3.Price – the price of the product will be mutually agreed between ECGI and Medpac and will be FOB, a USA port, and will be no more than 40% of the recommended retail price for the product sold in the United States which is anticipated to be $ US 40. Pricing will be based on the FOB USA price until such time as a manufacturing facility is developed in Southeast Asia. If a manufacturing facility is not developed in Southeast Asia within two years, the parties will have the option to form a joint venture to do so.

 

4.Customer Support – to be provided by Medpac.

 

5.Terms – all orders to be shipped within thirty (30) days of receipt of order and paid for within sixty (60) days of receipt of product by Medpac.

 

6.Pricing by Medpac is to be determined by Medpac but to be similar to the USA RRP allowing for currency exchange & shipping costs.

 

7.Cross-License – Should Medpac develop any improvements to the Breastcare device, such improvement shall be deemed licensed to ECGI in perpetuity for no additional consideration.

 

8.Regulatory Approvals - Medpac is to be responsible for obtaining all regulatory approvals necessary from each jurisdiction within the Territory provided that ECGI provides such assistance and information as may reasonably be requested.

 

 
 

Now Cardio

 

1.Nature of Agreement – exclusive distribution rights within the Territory.

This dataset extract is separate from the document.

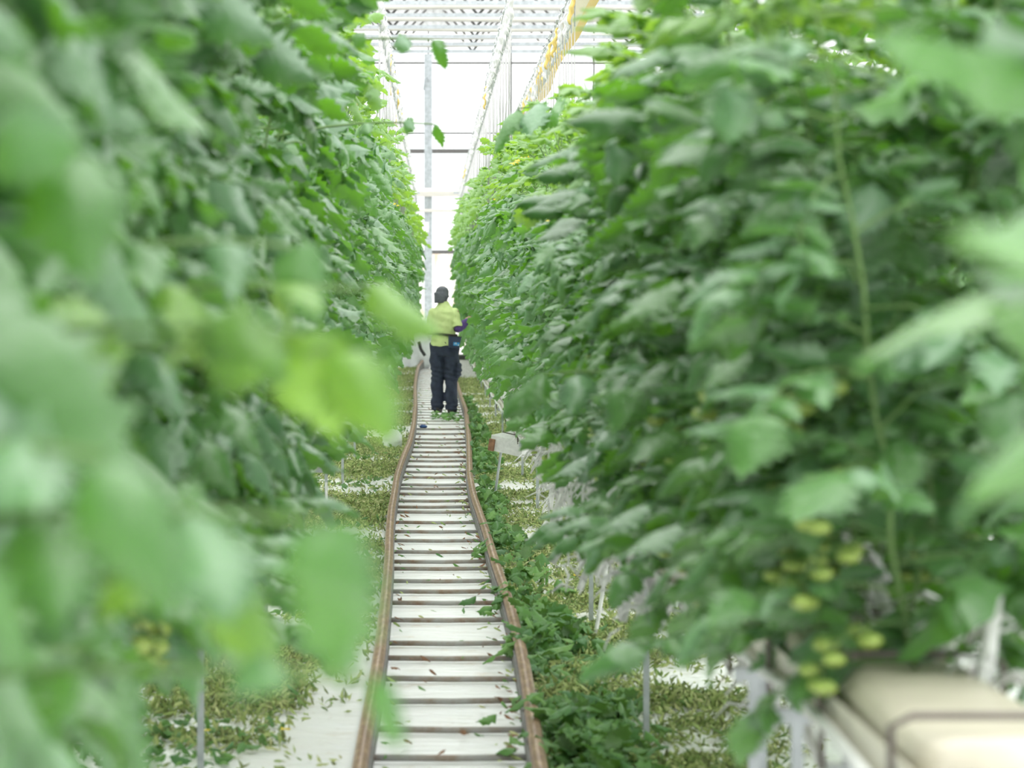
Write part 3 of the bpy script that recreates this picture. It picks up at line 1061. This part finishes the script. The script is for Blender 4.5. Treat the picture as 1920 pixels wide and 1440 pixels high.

No other distributor will be appointed within the Territory and Medpac will be compensated in the event another distributor sells product delivered into the Territory.

 

2.Term – an initial term of five years with a renewal right in favor of Medpac for an additional five years provided that a mutually agreed upon sales level is achieved. It is anticipated that the sales levels for the Territory and the specific countries within the Territory, individually and collectively will be agreed between the parties within 120 days of signing of this agreement for the initial term. The agreement will be terminable during the first five years if requisite annual sales levels are not achieved and Medpac has not purchased mutually agreed upon amounts. Provided that the sales levels are achieved within the first five year term the Agreement will automatically renew for a further 5 years. The initial term will commence on the first day of the month succeeding the month in which ECGI is able to deliver product to the individual countries within the Territory.

 

3.Price - the price of the product will be mutually agreed between ECGI and Medpac and will be FOB, a USA port, and will be no more than 40% of the recommended retail price for the product sold in the United States. Pricing will be based on the FOB USA price until such time as a manufacturing facility is developed in Southeast Asia.

 

4.Customer Support – to be provided by Medpac.

 

5.Terms – all orders to be shipped within thirty (30) days of receipt of order and paid for within sixty (60) days of receipt of product by Medpac.

 

6.Pricing by Medpac is to be determined by Medpac but to be similar to the USA RRP allowing for currency exchange & shipping costs.

 

7.Cross-License – should Medpac develop any improvements to the Now Cardio device, such improvement shall be deemed licensed to ECGI in perpetuity for no additional consideration.

 

8.Regulatory Approvals – Medpac is to be responsible for obtaining all regulatory approvals necessary from each jurisdiction within the Territory provided that ECGI provides such assistance and information as may reasonably be requested.

 

 

  Medpac Asia Pacific Pty. Ltd.   Event Cardio Group, Inc.